Tuesday, May 07, 2024

Amulet Book Nine: Waverider by Kazu Kibuishi

I still think Kazu Kibuishi is more a pantser than a plotter; Amulet has been the kind of series that keeps adding complications, that has elements that pop in unexpectedly - even in this last volume - that bounces around among semi-separate plotlines as if it's remembering all of the things it still has to do. But Waverider, this ninth book, does end the series, and does wrap up everything, so it gives hope to all of the other pantsers out there - even the ones who have been struggling with series running for longer than the fifteen years Amulet has been - that they, too can land their respective planes.

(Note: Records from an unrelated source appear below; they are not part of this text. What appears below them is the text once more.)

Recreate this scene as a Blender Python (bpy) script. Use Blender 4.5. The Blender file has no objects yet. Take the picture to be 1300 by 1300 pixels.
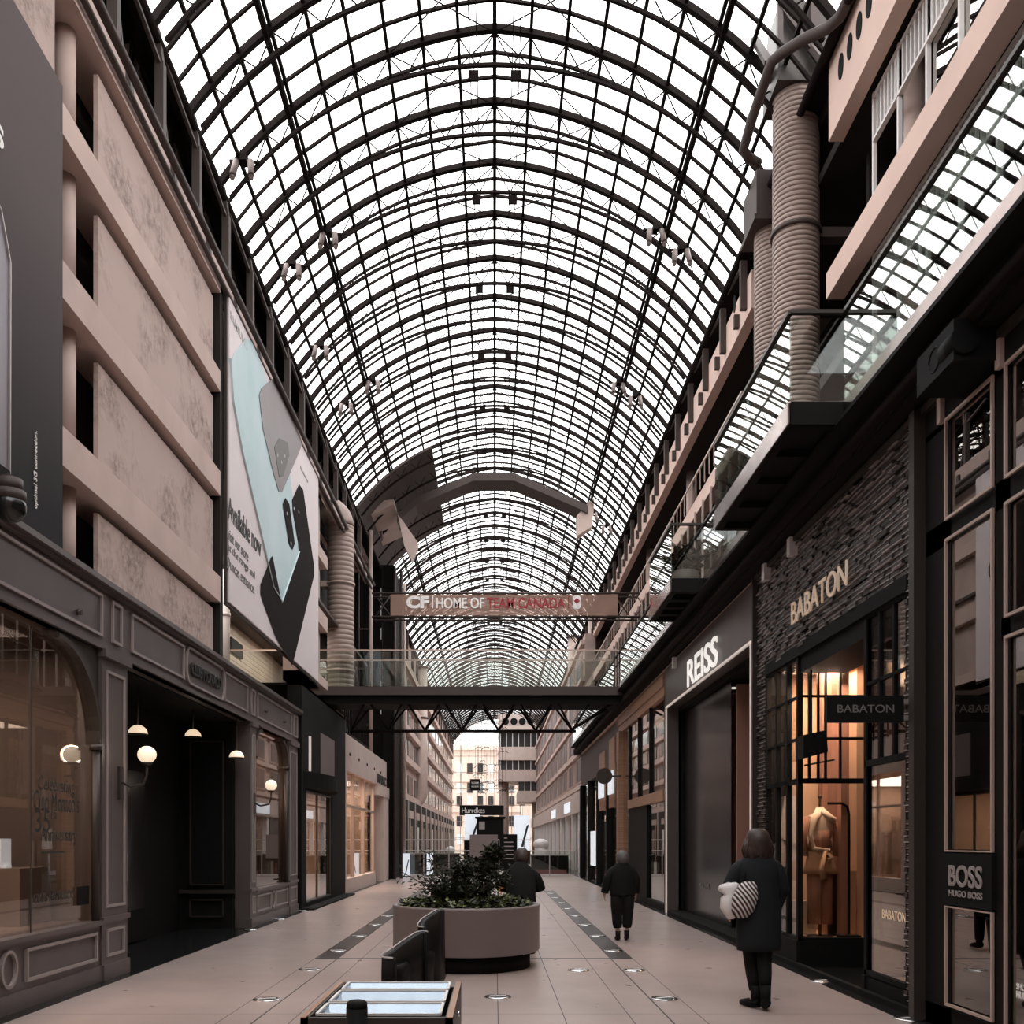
import bpy, bmesh, math, random
from mathutils import Vector, Matrix
random.seed(7)
PI = math.pi
scene = bpy.context.scene
COL = scene.collection

# ------------------------------------------------------------------ materials
M = {}
def mat(name, col, rough=0.55, metal=0.0, noise=0.0, nscale=4.0, bump=0.0, bscale=20.0, spec=0.5, detail=6, emit=None, estr=1.0, col2=None, stretch=None):
    m = bpy.data.materials.new(name); m.use_nodes = True
    nt = m.node_tree; n = nt.nodes; l = nt.links
    b = n['Principled BSDF']
    b.inputs['Base Color'].default_value = (*col, 1)
    b.inputs['Roughness'].default_value = rough
    b.inputs['Metallic'].default_value = metal
    b.inputs['Specular IOR Level'].default_value = spec
    if emit:
        b.inputs['Emission Color'].default_value = (*emit, 1)
        b.inputs['Emission Strength'].default_value = estr
    if noise or bump:
        tc = n.new('ShaderNodeTexCoord'); src = tc.outputs['Object']
        if stretch:
            mp = n.new('ShaderNodeMapping'); mp.inputs['Scale'].default_value = stretch
            l.new(src, mp.inputs['Vector']); src = mp.outputs['Vector']
    if noise:
        t = n.new('ShaderNodeTexNoise'); t.inputs['Scale'].default_value = nscale; t.inputs['Detail'].default_value = detail
        l.new(src, t.inputs['Vector'])
        r = n.new('ShaderNodeValToRGB')
        c2 = col2 or tuple(c * (1 - noise) for c in col)
        r.color_ramp.elements[0].position = 0.35; r.color_ramp.elements[1].position = 0.65
        r.color_ramp.elements[0].color = (*c2, 1); r.color_ramp.elements[1].color = (*col, 1)
        l.new(t.outputs['Fac'], r.inputs['Fac']); l.new(r.outputs['Color'], b.inputs['Base Color'])
    if bump:
        t = n.new('ShaderNodeTexNoise'); t.inputs['Scale'].default_value = bscale; t.inputs['Detail'].default_value = 5
        l.new(src, t.inputs['Vector'])
        bp = n.new('ShaderNodeBump'); bp.inputs['Strength'].default_value = bump; bp.inputs['Distance'].default_value = 0.05
        l.new(t.outputs['Fac'], bp.inputs['Height']); l.new(bp.outputs['Normal'], b.inputs['Normal'])
    M[name] = m
    return m
def glass(name, tint=(0.9, 0.93, 0.92), ior=1.5, gl=(0.9, 0.9, 0.9), rough=0.0, base=0.0, graze=1.0):
    m = bpy.data.materials.new(name); m.use_nodes = True
    nt = m.node_tree; n = nt.nodes; l = nt.links
    n.remove(n['Principled BSDF'])
    t = n.new('ShaderNodeBsdfTransparent'); t.inputs['Color'].default_value = (*tint, 1)
    g = n.new('ShaderNodeBsdfGlossy'); g.inputs['Color'].default_value = (*gl, 1); g.inputs['Roughness'].default_value = rough
    f = n.new('ShaderNodeLayerWeight'); f.inputs['Blend'].default_value = 0.5
    pw = n.new('ShaderNodeMath'); pw.operation = 'POWER'; pw.inputs[1].default_value = 4.0
    F0 = 2*((ior-1)/(ior+1))**2+base
    ma = n.new('ShaderNodeMath'); ma.operation = 'MULTIPLY_ADD'; ma.use_clamp = True
    ma.inputs[1].default_value = (1.0-F0)*graze; ma.inputs[2].default_value = F0
    x = n.new('ShaderNodeMixShader')
    l.new(f.outputs['Facing'], pw.inputs[0]); l.new(pw.outputs[0], ma.inputs[0]); l.new(ma.outputs[0], x.inputs['Fac'])
    l.new(t.outputs['BSDF'], x.inputs[1]); l.new(g.outputs['BSDF'], x.inputs[2])
    l.new(x.outputs['Shader'], n['Material Output'].inputs['Surface'])
    M[name] = m
    return m

mat('steel', (0.014, 0.010, 0.009), 0.8, spec=0.08)
mat('steel_brown', (0.065, 0.048, 0.042), 0.55, spec=0.3)
mat('concrete', (0.55, 0.42, 0.375), 0.85, noise=0.22, nscale=1.1, bump=0.25, bscale=9, spec=0.2, detail=8)
def plaster():
    m = bpy.data.materials.new('plaster'); m.use_nodes = True; n = m.node_tree.nodes; l = m.node_tree.links; b = n['Principled BSDF']
    tc = n.new('ShaderNodeTexCoord')
    def noise(sc, det, rough=0.6):
        t = n.new('ShaderNodeTexNoise'); t.inputs['Scale'].default_value = sc; t.inputs['Detail'].default_value = det; t.inputs['Roughness'].default_value = rough; l.new(tc.outputs['Object'], t.inputs['Vector']); return t
    big, fine = noise(1.1, 3), noise(9, 9, 0.72)
    r = n.new('ShaderNodeValToRGB'); r.color_ramp.elements[0].position = 0.47; r.color_ramp.elements[1].position = 0.62
    l.new(big.outputs['Fac'], r.inputs['Fac'])
    r2 = n.new('ShaderNodeValToRGB'); r2.color_ramp.elements[0].position = 0.36; r2.color_ramp.elements[1].position = 0.6
    r2.color_ramp.elements[0].color = (0.27, 0.205, 0.175, 1); r2.color_ramp.elements[1].color = (0.54, 0.415, 0.37, 1); l.new(fine.outputs['Fac'], r2.inputs['Fac'])
    mx = n.new('ShaderNodeMix'); mx.data_type = 'RGBA'; mx.inputs['A'].default_value = (0.52, 0.40, 0.355, 1)
    l.new(r.outputs['Color'], mx.inputs['Factor']); l.new(r2.outputs['Color'], mx.inputs['B']); l.new(mx.outputs['Result'], b.inputs['Base Color'])
    bp = n.new('ShaderNodeBump'); bp.inputs['Strength'].default_value = 0.7; bp.inputs['Distance'].default_value = 0.04
    mu = n.new('ShaderNodeMath'); mu.operation = 'MULTIPLY'; l.new(r.outputs['Color'], mu.inputs[0]); l.new(fine.outputs['Fac'], mu.inputs[1]); l.new(mu.outputs[0], bp.inputs['Height']); l.new(bp.outputs['Normal'], b.inputs['Normal'])
    b.inputs['Roughness'].default_value = 0.85; b.inputs['Specular IOR Level'].default_value = 0.2; M['plaster'] = m
plaster()
mat('beam', (0.60, 0.46, 0.405), 0.8, noise=0.12, nscale=1.4, spec=0.2)
mat('beige_metal', (0.52, 0.40, 0.35), 0.5, noise=0.1, nscale=3, spec=0.4)
mat('duct', (0.36, 0.27, 0.23), 0.5, 0.0, noise=0.12, nscale=2)
mat('black', (0.007, 0.007, 0.007), 0.7, spec=0.12)
mat('black_gloss', (0.012, 0.012, 0.012), 0.18)
mat('soft_black', (0.009, 0.008, 0.0075), 0.75, spec=0.12)
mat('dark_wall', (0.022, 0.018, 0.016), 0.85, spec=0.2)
mat('taupe_paint', (0.095, 0.076, 0.071), 0.38, noise=0.12, nscale=2.5)
mat('taupe_line', (0.28, 0.235, 0.22), 0.4)
mat('bronze', (0.50, 0.38, 0.32), 0.4, 0.3)
mat('bronze_dark', (0.045, 0.036, 0.03), 0.45, 0.3)
mat('brick', (0.030, 0.023, 0.020), 0.5, noise=0.4, nscale=9)
mat('brick_edge_glint', (0.50, 0.43, 0.40), 0.4, noise=0.5, nscale=5)  # pale colour painted for the light that brick edges catch
mat('white_letter', (0.85, 0.83, 0.8), 0.4)
mat('lit_letter', (0.8, 0.78, 0.75), 0.4, emit=(1, 0.95, 0.9), estr=0.35)
mat('gold_letter', (0.75, 0.58, 0.42), 0.35, emit=(1, 0.75, 0.55), estr=0.08)
mat('grey_letter', (0.42, 0.38, 0.37), 0.35, 0.4)
mat('dim_letter', (0.16, 0.15, 0.14), 0.6)
mat('dark_letter', (0.02, 0.018, 0.016), 0.6)
mat('red_letter', (0.32, 0.012, 0.02), 0.5)
mat('light_line', (0.7, 0.62, 0.58), 0.4, emit=(1, 0.86, 0.78), estr=0.15)
mat('lamp', (0.9, 0.85, 0.75), 0.4, emit=(1.0, 0.76, 0.52), estr=0.42)
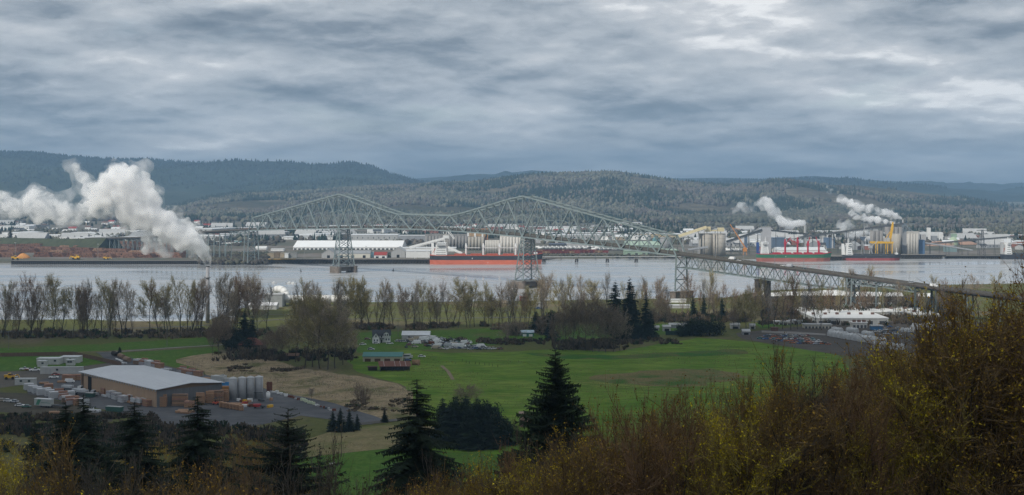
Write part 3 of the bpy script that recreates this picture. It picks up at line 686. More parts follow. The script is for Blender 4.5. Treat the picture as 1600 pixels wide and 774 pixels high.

Amulet is structured like a prose epic fantasy, portal sub-division: three people from the "real world" (mom Karen, tween Emily, younger brother Navin) were transported to a fantasy world, one of them got a talisman of great power, they were separated and rejoined, they made friends and allies and enemies and enemies-into-allies, battled a Dark Lord that tempted the holder of the magical talisman, and so forth. Waverider is the end, so it's the one where the heroes (all of them, even the ones who were sub-villains earlier) finally rejoin and defeat that Dark Lord conclusively, so the three main characters can finally return to their own world and lives.

That makes it sound pretty conventional, and Amulet is pretty conventional. But things are genres for a reason, and Amulet has been a strong genre exercise: well-done, and decent at characterization, and with an engaging, friendly art style. It has been the first big epic fantasy series for an entire generation of readers, the oldest of which are probably only in their late twenties now. There's nothing wrong with doing a genre exercise, particularly if you do it well. Kibuishi did it well: now that he's done, we can see that he didn't run down every idea and sidebar (there's some new elements in this book that feel like either material that would have been expanded if the series had run longer or potential hooks for an eventual sequel), but he kept focus on his important characters and maneuvered them all into the right places for his big ending.

I should probably link back to my posts on the earlier books, for reference: The Stonekeeper, The Stonekeeper's Curse, The Cloud Searchers, The Last Council, Prince of the Elves, Escape from Lucien, Firelight, and Supernova. In the usual epic fantasy way, there were a lot of events to get to this point, and the fans of the series, I'm sure, are still arguing about many of them.

Summing up: it's the end of a big epic fantasy series. No one should start reading with this book. If you want to see what epic fantasy is looking like to a huge swath of young people, Amulet is the place to go - especially if you like your fantasy in comics form. But start with The Stonekeeper.